So, tragically it has been almost a week since the Cheesecake event of which I speak. Unfortunately, my culinary reflections and my midterms are not really on the same page.
Regardless, last friday night, I served Cheesecake a la Bartlett (or as my sister calls it– somewhat less romantically– “Prison Cheesecake).
In making this cheesecake, I mastered the art of dining hall grocery shopping. My dorm mates and I, at every meal, would stealthily grab creme cheese and sugar. In all, we got…
24 packets of Creme Cheese, 122 sugar packets.
Because, after all, food tastes better when you work for it (or at least steal the ingredients
!
I made a chocolate swirl cheesecake from this recipe. The Chocolate wafer crust was especially fabulous. It reminded me of one really big Oreo! (One note: the recipe makes way too much filling. I made a whole pan of cheesecake “puddings” as well. I’m not complaining, but the filling quantities could probably be split in half).
However, unfortunately, I haven’t always loved cheesecake as much as I do now. When I was… probably six years old, my mother’s friend Wayne came to town. Wayne is a milliner (he makes hats) and whenever he would come he would leave Dia and me with countless goodies that would make any six-year-old girl go wild with joy. There were ribbons, flowers, butterflies, beads, buttons, glitter (which was strictly forbidden in my household. Wayne had our best interest in mind
), sequins, etc. But most notably, he would bring hat frames, so Dia and I could decorate our own hats. Dia and I would spend days with a hot glue gun and ALL of those knickknacks spread out in the basement designing the most bubbly, girly, six-year-old girl hats we could manage. At the end of this, my mom would always find some event worthy of a hat to attend: a tea party, a trip to the rose garden, etc.

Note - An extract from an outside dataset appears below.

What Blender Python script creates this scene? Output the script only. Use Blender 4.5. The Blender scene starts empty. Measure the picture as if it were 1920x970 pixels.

Well, as we left for one of these events, my darling father looked at my feathered, butterflied, glittered, sequined, ribboned, and very very Pink hat, and said “It looks like a cheesecake.”
I can’t say why, but this enraged me. For years after that, no one could as much as say the word cheesecake in my presence. I wouldn’t even think of eating it.
However, after many years, I have finally gotten past the trauma of my father’s comment about my hat. And its a good thing I did, because now I fully appreciate the phenomenon that is cheesecake.
So last Friday, late at night, about a dozen dorm-mates joined Kai (my roommate) and me in our room for cheesecake and Apples to Apples. T’was a perfect end of the week.